WHAT IS BEING ASKED:
Find the lines that contain the word "pixels" and copy each one.

§

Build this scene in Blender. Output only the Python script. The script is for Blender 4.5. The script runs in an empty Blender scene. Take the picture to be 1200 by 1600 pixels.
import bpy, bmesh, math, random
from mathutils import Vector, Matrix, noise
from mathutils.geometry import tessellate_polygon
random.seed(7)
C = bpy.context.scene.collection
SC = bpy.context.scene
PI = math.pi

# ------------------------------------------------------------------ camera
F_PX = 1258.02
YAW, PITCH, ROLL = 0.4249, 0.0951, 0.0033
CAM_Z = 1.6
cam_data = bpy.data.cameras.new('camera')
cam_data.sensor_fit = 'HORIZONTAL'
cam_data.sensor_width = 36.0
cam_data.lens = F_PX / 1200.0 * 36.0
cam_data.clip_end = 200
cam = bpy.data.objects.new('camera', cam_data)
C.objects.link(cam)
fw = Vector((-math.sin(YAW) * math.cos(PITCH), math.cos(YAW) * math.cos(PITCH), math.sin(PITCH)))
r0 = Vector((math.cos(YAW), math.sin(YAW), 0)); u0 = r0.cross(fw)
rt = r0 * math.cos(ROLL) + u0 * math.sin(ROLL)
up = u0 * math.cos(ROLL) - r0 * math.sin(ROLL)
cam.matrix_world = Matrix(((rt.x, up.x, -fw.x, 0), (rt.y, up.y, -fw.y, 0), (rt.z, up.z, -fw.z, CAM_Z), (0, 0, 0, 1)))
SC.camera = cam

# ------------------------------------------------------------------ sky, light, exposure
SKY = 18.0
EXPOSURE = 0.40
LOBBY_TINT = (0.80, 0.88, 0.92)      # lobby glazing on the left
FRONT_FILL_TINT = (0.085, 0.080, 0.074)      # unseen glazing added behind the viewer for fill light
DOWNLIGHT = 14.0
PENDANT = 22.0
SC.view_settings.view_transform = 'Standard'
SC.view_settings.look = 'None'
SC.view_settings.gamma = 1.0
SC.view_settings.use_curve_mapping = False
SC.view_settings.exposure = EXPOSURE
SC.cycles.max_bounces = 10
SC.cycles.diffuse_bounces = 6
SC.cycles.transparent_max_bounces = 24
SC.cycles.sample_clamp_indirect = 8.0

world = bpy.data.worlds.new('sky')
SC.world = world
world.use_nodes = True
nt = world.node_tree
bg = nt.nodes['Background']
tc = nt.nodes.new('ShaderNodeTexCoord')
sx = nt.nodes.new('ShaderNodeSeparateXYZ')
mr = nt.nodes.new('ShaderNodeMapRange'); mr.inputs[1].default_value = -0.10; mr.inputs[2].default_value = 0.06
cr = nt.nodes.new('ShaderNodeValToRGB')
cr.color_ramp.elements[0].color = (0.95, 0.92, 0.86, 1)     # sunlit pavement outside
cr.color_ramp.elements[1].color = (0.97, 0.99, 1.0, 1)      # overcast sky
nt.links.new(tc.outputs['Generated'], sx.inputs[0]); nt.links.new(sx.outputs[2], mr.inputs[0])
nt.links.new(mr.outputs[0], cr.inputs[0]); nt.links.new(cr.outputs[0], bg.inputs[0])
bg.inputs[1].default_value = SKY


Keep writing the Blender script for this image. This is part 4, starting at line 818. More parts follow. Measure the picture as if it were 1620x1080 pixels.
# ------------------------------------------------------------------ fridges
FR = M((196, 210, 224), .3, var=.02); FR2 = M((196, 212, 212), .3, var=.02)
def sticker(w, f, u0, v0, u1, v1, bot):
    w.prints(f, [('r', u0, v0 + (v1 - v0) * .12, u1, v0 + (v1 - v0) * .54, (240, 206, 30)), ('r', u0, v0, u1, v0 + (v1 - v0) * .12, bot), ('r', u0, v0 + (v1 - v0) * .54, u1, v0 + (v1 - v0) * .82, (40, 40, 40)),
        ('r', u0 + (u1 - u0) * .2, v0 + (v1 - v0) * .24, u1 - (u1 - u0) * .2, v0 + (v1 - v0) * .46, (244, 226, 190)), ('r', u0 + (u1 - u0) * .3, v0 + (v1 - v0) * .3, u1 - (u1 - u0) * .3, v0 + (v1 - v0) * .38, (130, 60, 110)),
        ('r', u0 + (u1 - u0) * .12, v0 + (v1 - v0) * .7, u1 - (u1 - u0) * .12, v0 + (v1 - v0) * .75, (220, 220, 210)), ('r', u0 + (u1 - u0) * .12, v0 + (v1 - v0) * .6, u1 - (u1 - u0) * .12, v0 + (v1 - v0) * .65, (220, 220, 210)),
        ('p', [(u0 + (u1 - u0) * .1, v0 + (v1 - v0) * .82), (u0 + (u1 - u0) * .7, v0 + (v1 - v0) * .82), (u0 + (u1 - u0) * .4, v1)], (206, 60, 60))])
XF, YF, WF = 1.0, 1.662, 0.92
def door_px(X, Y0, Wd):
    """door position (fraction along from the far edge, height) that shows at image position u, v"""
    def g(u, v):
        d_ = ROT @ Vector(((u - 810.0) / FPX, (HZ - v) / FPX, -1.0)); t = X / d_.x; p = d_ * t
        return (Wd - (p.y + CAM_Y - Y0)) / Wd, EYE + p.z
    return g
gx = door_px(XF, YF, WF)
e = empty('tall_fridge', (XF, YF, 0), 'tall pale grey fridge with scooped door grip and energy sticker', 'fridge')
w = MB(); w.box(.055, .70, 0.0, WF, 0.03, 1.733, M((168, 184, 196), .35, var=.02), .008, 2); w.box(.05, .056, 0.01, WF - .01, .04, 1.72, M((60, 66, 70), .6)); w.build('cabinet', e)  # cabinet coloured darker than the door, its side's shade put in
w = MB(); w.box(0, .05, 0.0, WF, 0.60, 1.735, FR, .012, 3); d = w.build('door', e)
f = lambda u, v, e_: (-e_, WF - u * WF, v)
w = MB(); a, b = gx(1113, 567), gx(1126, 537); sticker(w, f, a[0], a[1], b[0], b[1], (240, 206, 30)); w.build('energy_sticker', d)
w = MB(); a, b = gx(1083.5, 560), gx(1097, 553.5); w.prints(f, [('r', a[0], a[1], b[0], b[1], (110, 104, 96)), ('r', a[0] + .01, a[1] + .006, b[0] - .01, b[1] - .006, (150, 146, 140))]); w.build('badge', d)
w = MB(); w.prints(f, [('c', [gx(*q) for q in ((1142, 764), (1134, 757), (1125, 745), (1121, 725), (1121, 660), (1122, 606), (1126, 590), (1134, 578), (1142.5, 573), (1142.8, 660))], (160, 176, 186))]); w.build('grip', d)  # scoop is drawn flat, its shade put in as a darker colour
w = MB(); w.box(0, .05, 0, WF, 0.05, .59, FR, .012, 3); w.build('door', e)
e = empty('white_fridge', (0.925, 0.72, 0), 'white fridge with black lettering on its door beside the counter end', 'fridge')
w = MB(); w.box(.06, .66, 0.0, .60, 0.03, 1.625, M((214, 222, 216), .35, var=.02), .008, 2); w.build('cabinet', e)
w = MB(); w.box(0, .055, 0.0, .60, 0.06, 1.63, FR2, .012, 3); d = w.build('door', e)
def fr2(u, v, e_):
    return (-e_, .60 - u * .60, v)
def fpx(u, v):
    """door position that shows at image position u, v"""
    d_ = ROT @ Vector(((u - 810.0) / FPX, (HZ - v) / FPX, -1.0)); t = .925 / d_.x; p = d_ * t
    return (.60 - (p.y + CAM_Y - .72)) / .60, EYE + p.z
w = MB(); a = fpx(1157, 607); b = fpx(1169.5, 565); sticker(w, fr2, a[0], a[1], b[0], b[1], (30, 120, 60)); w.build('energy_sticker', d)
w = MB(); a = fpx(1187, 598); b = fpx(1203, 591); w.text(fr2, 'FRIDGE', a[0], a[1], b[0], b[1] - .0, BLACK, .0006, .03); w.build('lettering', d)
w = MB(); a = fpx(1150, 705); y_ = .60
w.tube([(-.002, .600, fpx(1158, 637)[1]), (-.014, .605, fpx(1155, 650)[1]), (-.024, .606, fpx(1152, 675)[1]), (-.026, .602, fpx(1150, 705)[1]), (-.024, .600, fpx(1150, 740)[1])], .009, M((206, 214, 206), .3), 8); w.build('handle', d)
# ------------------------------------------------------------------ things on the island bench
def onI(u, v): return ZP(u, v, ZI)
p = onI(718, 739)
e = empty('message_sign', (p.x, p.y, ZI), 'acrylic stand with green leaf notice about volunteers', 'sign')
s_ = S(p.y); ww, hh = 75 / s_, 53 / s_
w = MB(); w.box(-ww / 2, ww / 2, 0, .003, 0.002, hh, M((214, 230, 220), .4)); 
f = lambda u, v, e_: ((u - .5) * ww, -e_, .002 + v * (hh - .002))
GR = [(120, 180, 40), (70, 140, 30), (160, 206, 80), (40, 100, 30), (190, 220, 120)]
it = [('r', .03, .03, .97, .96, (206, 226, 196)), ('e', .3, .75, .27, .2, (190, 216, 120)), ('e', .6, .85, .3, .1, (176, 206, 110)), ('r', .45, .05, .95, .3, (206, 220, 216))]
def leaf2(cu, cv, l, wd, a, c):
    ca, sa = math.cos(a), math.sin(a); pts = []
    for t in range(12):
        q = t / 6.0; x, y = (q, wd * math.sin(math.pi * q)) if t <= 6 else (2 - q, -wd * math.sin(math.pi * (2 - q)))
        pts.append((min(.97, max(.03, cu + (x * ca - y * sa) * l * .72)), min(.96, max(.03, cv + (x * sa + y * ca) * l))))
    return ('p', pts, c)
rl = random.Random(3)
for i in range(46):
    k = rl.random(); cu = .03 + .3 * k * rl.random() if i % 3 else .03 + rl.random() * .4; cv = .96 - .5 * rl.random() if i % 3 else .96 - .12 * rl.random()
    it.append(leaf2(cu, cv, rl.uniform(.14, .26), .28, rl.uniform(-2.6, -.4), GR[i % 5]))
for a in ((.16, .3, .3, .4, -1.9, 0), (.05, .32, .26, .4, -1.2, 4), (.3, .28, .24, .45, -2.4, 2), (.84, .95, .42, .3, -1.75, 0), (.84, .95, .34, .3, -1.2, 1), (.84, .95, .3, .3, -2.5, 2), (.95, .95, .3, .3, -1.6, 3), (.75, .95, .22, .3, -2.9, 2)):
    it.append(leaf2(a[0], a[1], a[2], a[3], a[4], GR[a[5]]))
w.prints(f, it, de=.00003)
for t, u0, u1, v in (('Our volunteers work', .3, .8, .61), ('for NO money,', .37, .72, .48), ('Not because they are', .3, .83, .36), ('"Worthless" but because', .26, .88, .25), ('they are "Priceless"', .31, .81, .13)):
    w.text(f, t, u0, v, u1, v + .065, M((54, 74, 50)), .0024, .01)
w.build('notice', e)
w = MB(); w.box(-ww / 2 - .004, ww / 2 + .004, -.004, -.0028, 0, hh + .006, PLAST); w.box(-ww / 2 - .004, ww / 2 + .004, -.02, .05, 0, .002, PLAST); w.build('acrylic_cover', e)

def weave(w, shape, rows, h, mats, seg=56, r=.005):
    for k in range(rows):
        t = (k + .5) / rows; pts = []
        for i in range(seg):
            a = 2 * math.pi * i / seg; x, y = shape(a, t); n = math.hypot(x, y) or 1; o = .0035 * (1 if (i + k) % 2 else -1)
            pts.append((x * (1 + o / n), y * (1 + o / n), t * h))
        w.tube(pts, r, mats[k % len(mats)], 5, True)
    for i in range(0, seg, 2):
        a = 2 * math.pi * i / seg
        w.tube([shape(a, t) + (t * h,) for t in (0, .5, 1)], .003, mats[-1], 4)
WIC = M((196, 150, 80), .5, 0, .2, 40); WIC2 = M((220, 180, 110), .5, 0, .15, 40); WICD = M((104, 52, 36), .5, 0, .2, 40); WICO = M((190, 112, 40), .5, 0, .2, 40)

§

TASK SOLUTION:
Build this scene in Blender. Output only the Python script. The script is for Blender 4.5. The script runs in an empty Blender scene. Take the picture to be 1200 by 1600 pixels.
Keep writing the Blender script for this image. This is part 4, starting at line 818. More parts follow. Measure the picture as if it were 1620x1080 pixels.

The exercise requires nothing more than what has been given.